Two pieces of New Orleans Mayor Mitch Landrieu’s legislative package zipped through a House committee Thursday during a low-key day at the State Capitol.

The measures pushed by the mayor take different approaches to beefing up police protection in the Crescent City.

One is a property tax hike. The other decreases police officers’ workload by freeing them from chasing litter bugs.

The House Committee on Municipal, Parochial and Cultural Affairs quickly advanced both bills without objection.

The proposals go to the full House for debate.

State Rep. Walt Leger III spent more time waiting for the committee meeting to start than he did explaining House Bill 111 to legislators. HB111 is a proposed constitutional amendment to increase special ad valorem taxes in Orleans Parish. The rate for police protection would jump from 5 mills to 6 mills. The separate rate for fire protection also would increase from 5 mills to 6 mills.

A similar proposal died last year in the Legislature.

The increases — which, combined, amount to an extra $30 a year in taxes on a $200,000 house — are expected to generate $5.6 million for the city of New Orleans next year. By the 2018-2019 budget year, the hikes would generate $6.2 million annually for the city.

Leger, D-New Orleans, emphasized that the legislation is just the first step in a multistep process to put the proposal before the city’s voters. Necessary steps include two-thirds approval of the Legislature, a statewide vote on Nov. 4, the City Council’s OK and then a vote of the New Orleans public.

“It simply authorizes the City Council — should it choose to do so — to put that to a vote of the people,” Leger said.

The next bill in the mayor’s package was House Bill 940, which also aims to put an issue before the City Council. The bill would allow the City Council to consider an ordinance giving city workers and sanitation rangers the authority to issue citations for sanitation and public nuisance violations. Currently, quality of life officers within the city’s Police Department handle those tickets.

“What we’re trying to do is free up our police officers for our more serious offenses — murder, arson, robbery, things along those lines,” said state Rep. Wesley Bishop, D-New Orleans. Bishop handled the legislation in the absence of state Rep.

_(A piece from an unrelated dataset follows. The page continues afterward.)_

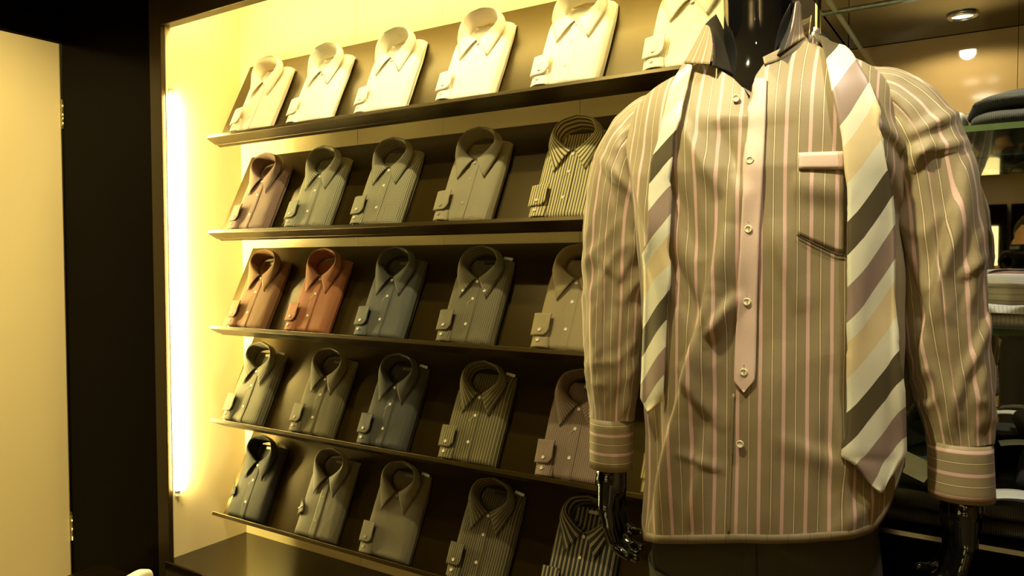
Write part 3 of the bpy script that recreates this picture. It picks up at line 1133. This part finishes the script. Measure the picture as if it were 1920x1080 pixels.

Neil Abramson, D-New Orleans.

Suchitra Satpathi, one of the mayor’s aides, said the citations take officers off the street because they have to attend criminal court proceedings. The legislation, she said, would allow the citations to be handled through a civil court hearing.

“The goal is to help reduce blight, trash, nuisance and quality of life violations in the city by just reallocating our resources,” she said.

State Rep. Terry Brown, No Party-Colfax, hit his button and said, “Mine is not a question. Mine is a motion to move favorably on the bill.” With that, the bill sailed through.

The Senate adjourned for the weekend on Wednesday, leaving the House — with a heavier load of bills — to work Thursday morning before calling it a week. State Capitol corridors were quiet and largely deserted.